1. I am leaving for Ireland in one week. That's seven days. That's next Friday. Oh my gosh, I need to leave today. I don't think I can hang on for one more week. I still have to pack, but I'm afraid I'm going to let all of my emotions start to get to me. There's so many going on in my head right now I can't think straight.
2. Which is bad because I have another Chemistry test in 1 hour and 45 minutes. This week of learning made absolutely no sense to me. It's quite funny because we started to learn about organic chemistry and lots of different compounds, and in the process of creating compounds and writing them, you use a lot of letters. Now, as a word lover this should be right up my alley, right? WRONG. I have never seen a bunch of letters make such a jumbled mess in my life, especially when I start connecting them with little lines and they get bigger and more confusing as we go along. Wish me luck as I go study (which I WILL do more of this morning).

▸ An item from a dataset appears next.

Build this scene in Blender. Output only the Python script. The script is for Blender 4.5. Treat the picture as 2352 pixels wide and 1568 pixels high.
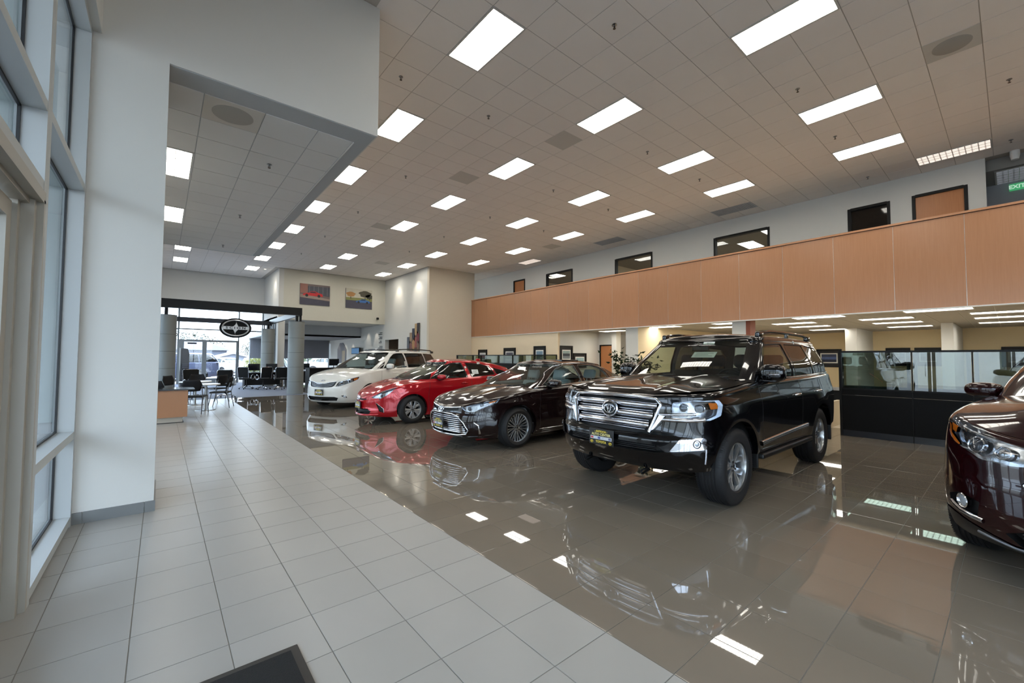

3. Back to Ireland (because I can't seem to get away) I definitely had a break down last night and I'm feeling the effects of this not sleeping business again. I am so excited to be leaving and for the opportunity, but I vomited up every little piece of stress possible last night. I don't understand how I have such a hard time relaxing and taking things easy. I'm a planner and I think it drives me crazy. I guess I feel like I have so much going on in the next six months that I'm trying to plan everything out (and even beyond that time frame) so I can have a nice little schedule of life and no stress...except all that stupid planning stresses me out MORE. I do mean what I said in my goodbye letter. I hope Ireland changes me and helps me embrace life for now and not six months down the road. I want to take life with the flow and stop planning and stressing. I think, I just need a forced time to do that.
4. The last episode I get to watch of Army Wives is on Sunday. I'm sad. I will miss my Sunday nights while I'm gone, BUT I'm taping while I'm away. I figure I even need to get away from that for awhile.
5. 42 days until Breaking Dawn. I'm buying it and attending a release party in Ireland if I can. :) I'll read the whole thing on the plane trip back probably.